> [Task statement]:
Without omitting anything, retype the data that follows.

START Provided data

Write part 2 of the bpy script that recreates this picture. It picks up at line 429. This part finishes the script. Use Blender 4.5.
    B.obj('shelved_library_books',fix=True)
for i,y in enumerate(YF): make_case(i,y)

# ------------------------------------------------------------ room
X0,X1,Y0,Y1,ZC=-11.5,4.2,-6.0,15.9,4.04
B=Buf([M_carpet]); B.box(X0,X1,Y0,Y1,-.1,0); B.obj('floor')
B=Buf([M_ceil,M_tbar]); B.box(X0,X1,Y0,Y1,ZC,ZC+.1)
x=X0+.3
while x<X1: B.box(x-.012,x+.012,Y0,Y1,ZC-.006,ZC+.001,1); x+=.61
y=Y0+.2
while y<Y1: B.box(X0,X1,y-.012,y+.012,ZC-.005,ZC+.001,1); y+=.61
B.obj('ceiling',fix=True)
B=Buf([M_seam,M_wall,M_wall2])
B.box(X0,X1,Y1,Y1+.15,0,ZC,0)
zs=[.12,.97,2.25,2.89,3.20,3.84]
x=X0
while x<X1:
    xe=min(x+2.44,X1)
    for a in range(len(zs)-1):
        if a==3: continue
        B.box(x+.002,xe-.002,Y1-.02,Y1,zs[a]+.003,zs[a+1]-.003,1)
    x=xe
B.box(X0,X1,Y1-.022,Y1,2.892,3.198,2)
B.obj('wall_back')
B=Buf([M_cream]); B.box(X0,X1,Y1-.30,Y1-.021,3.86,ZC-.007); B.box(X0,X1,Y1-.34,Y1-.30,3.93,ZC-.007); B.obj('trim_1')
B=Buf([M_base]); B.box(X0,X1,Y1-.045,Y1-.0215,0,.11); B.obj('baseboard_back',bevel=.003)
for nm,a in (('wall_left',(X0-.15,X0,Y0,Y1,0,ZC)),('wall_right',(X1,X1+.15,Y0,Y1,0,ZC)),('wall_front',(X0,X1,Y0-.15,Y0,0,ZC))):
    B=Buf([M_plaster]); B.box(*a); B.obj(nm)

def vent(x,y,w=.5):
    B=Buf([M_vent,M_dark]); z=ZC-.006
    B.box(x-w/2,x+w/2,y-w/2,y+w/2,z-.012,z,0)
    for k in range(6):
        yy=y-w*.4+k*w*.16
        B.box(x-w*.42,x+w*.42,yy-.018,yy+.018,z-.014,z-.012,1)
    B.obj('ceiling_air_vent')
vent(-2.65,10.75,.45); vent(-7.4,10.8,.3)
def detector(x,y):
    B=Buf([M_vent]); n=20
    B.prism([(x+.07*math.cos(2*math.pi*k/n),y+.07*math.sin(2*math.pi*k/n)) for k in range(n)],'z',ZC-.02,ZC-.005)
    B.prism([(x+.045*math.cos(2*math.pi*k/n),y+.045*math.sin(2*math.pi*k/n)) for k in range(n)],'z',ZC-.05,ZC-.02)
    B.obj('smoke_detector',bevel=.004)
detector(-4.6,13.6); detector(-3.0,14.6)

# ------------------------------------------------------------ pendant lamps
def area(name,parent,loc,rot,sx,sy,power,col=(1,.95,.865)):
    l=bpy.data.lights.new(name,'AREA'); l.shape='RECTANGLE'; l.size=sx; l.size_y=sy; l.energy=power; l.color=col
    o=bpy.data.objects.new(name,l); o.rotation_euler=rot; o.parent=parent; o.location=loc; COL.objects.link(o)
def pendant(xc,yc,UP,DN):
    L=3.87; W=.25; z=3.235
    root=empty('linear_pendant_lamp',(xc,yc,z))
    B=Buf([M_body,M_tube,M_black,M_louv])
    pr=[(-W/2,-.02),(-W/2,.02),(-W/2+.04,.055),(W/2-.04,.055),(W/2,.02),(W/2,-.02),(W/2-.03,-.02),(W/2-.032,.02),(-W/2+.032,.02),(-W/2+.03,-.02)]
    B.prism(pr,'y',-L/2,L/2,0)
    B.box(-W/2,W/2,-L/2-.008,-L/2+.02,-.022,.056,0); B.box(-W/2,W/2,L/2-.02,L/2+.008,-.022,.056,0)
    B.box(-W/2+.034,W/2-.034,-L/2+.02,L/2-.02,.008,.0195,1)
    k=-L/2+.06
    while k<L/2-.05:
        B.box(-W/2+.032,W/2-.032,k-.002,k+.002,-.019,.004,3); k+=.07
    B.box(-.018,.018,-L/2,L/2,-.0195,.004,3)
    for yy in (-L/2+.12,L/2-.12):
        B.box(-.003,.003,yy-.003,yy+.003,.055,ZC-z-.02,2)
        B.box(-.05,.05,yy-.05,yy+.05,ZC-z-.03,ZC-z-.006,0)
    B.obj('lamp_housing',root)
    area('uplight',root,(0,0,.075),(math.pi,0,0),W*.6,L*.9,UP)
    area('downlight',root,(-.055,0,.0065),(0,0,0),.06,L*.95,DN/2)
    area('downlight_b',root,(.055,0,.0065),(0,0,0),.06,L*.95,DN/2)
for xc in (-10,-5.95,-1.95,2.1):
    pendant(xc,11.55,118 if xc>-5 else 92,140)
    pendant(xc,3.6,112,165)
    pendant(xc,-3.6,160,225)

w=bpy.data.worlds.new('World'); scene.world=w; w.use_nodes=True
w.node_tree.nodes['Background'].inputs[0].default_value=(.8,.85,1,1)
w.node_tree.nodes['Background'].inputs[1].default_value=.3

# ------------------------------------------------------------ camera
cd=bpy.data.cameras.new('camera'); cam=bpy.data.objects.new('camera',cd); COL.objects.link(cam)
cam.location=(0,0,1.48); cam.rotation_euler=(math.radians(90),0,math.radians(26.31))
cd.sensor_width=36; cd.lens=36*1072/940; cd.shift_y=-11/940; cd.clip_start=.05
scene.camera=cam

END Provided data

> [Response]:
Write part 2 of the bpy script that recreates this picture. It picks up at line 429. This part finishes the script. Use Blender 4.5.
    B.obj('shelved_library_books',fix=True)
for i,y in enumerate(YF): make_case(i,y)

# ------------------------------------------------------------ room
X0,X1,Y0,Y1,ZC=-11.5,4.2,-6.0,15.9,4.04
B=Buf([M_carpet]); B.box(X0,X1,Y0,Y1,-.1,0); B.obj('floor')
B=Buf([M_ceil,M_tbar]); B.box(X0,X1,Y0,Y1,ZC,ZC+.1)
x=X0+.3
while x<X1: B.box(x-.012,x+.012,Y0,Y1,ZC-.006,ZC+.001,1); x+=.61
y=Y0+.2
while y<Y1: B.box(X0,X1,y-.012,y+.012,ZC-.005,ZC+.001,1); y+=.61
B.obj('ceiling',fix=True)
B=Buf([M_seam,M_wall,M_wall2])
B.box(X0,X1,Y1,Y1+.15,0,ZC,0)
zs=[.12,.97,2.25,2.89,3.20,3.84]
x=X0
while x<X1:
    xe=min(x+2.44,X1)
    for a in range(len(zs)-1):
        if a==3: continue
        B.box(x+.002,xe-.002,Y1-.02,Y1,zs[a]+.003,zs[a+1]-.003,1)
    x=xe
B.box(X0,X1,Y1-.022,Y1,2.892,3.198,2)
B.obj('wall_back')
B=Buf([M_cream]); B.box(X0,X1,Y1-.30,Y1-.021,3.86,ZC-.007); B.box(X0,X1,Y1-.34,Y1-.30,3.93,ZC-.007); B.obj('trim_1')
B=Buf([M_base]); B.box(X0,X1,Y1-.045,Y1-.0215,0,.11); B.obj('baseboard_back',bevel=.003)
for nm,a in (('wall_left',(X0-.15,X0,Y0,Y1,0,ZC)),('wall_right',(X1,X1+.15,Y0,Y1,0,ZC)),('wall_front',(X0,X1,Y0-.15,Y0,0,ZC))):
    B=Buf([M_plaster]); B.box(*a); B.obj(nm)

def vent(x,y,w=.5):
    B=Buf([M_vent,M_dark]); z=ZC-.006
    B.box(x-w/2,x+w/2,y-w/2,y+w/2,z-.012,z,0)
    for k in range(6):
        yy=y-w*.4+k*w*.16
        B.box(x-w*.42,x+w*.42,yy-.018,yy+.018,z-.014,z-.012,1)
    B.obj('ceiling_air_vent')
vent(-2.65,10.75,.45); vent(-7.4,10.8,.3)
def detector(x,y):
    B=Buf([M_vent]); n=20
    B.prism([(x+.07*math.cos(2*math.pi*k/n),y+.07*math.sin(2*math.pi*k/n)) for k in range(n)],'z',ZC-.02,ZC-.005)
    B.prism([(x+.045*math.cos(2*math.pi*k/n),y+.045*math.sin(2*math.pi*k/n)) for k in range(n)],'z',ZC-.05,ZC-.02)
    B.obj('smoke_detector',bevel=.004)
detector(-4.6,13.6); detector(-3.0,14.6)

# ------------------------------------------------------------ pendant lamps
def area(name,parent,loc,rot,sx,sy,power,col=(1,.95,.865)):
    l=bpy.data.lights.new(name,'AREA'); l.shape='RECTANGLE'; l.size=sx; l.size_y=sy; l.energy=power; l.color=col
    o=bpy.data.objects.new(name,l); o.rotation_euler=rot; o.parent=parent; o.location=loc; COL.objects.link(o)
def pendant(xc,yc,UP,DN):
    L=3.87; W=.25; z=3.235
    root=empty('linear_pendant_lamp',(xc,yc,z))
    B=Buf([M_body,M_tube,M_black,M_louv])
    pr=[(-W/2,-.02),(-W/2,.02),(-W/2+.04,.055),(W/2-.04,.055),(W/2,.02),(W/2,-.02),(W/2-.03,-.02),(W/2-.032,.02),(-W/2+.032,.02),(-W/2+.03,-.02)]
    B.prism(pr,'y',-L/2,L/2,0)
    B.box(-W/2,W/2,-L/2-.008,-L/2+.02,-.022,.056,0); B.box(-W/2,W/2,L/2-.02,L/2+.008,-.022,.056,0)
    B.box(-W/2+.034,W/2-.034,-L/2+.02,L/2-.02,.008,.0195,1)
    k=-L/2+.06
    while k<L/2-.05:
        B.box(-W/2+.032,W/2-.032,k-.002,k+.002,-.019,.004,3); k+=.07
    B.box(-.018,.018,-L/2,L/2,-.0195,.004,3)
    for yy in (-L/2+.12,L/2-.12):
        B.box(-.003,.003,yy-.003,yy+.003,.055,ZC-z-.02,2)
        B.box(-.05,.05,yy-.05,yy+.05,ZC-z-.03,ZC-z-.006,0)
    B.obj('lamp_housing',root)
    area('uplight',root,(0,0,.075),(math.pi,0,0),W*.6,L*.9,UP)
    area('downlight',root,(-.055,0,.0065),(0,0,0),.06,L*.95,DN/2)
    area('downlight_b',root,(.055,0,.0065),(0,0,0),.06,L*.95,DN/2)
for xc in (-10,-5.95,-1.95,2.1):
    pendant(xc,11.55,118 if xc>-5 else 92,140)
    pendant(xc,3.6,112,165)
    pendant(xc,-3.6,160,225)

w=bpy.data.worlds.new('World'); scene.world=w; w.use_nodes=True
w.node_tree.nodes['Background'].inputs[0].default_value=(.8,.85,1,1)
w.node_tree.nodes['Background'].inputs[1].default_value=.3

# ------------------------------------------------------------ camera
cd=bpy.data.cameras.new('camera'); cam=bpy.data.objects.new('camera',cd); COL.objects.link(cam)
cam.location=(0,0,1.48); cam.rotation_euler=(math.radians(90),0,math.radians(26.31))
cd.sensor_width=36; cd.lens=36*1072/940; cd.shift_y=-11/940; cd.clip_start=.05
scene.camera=cam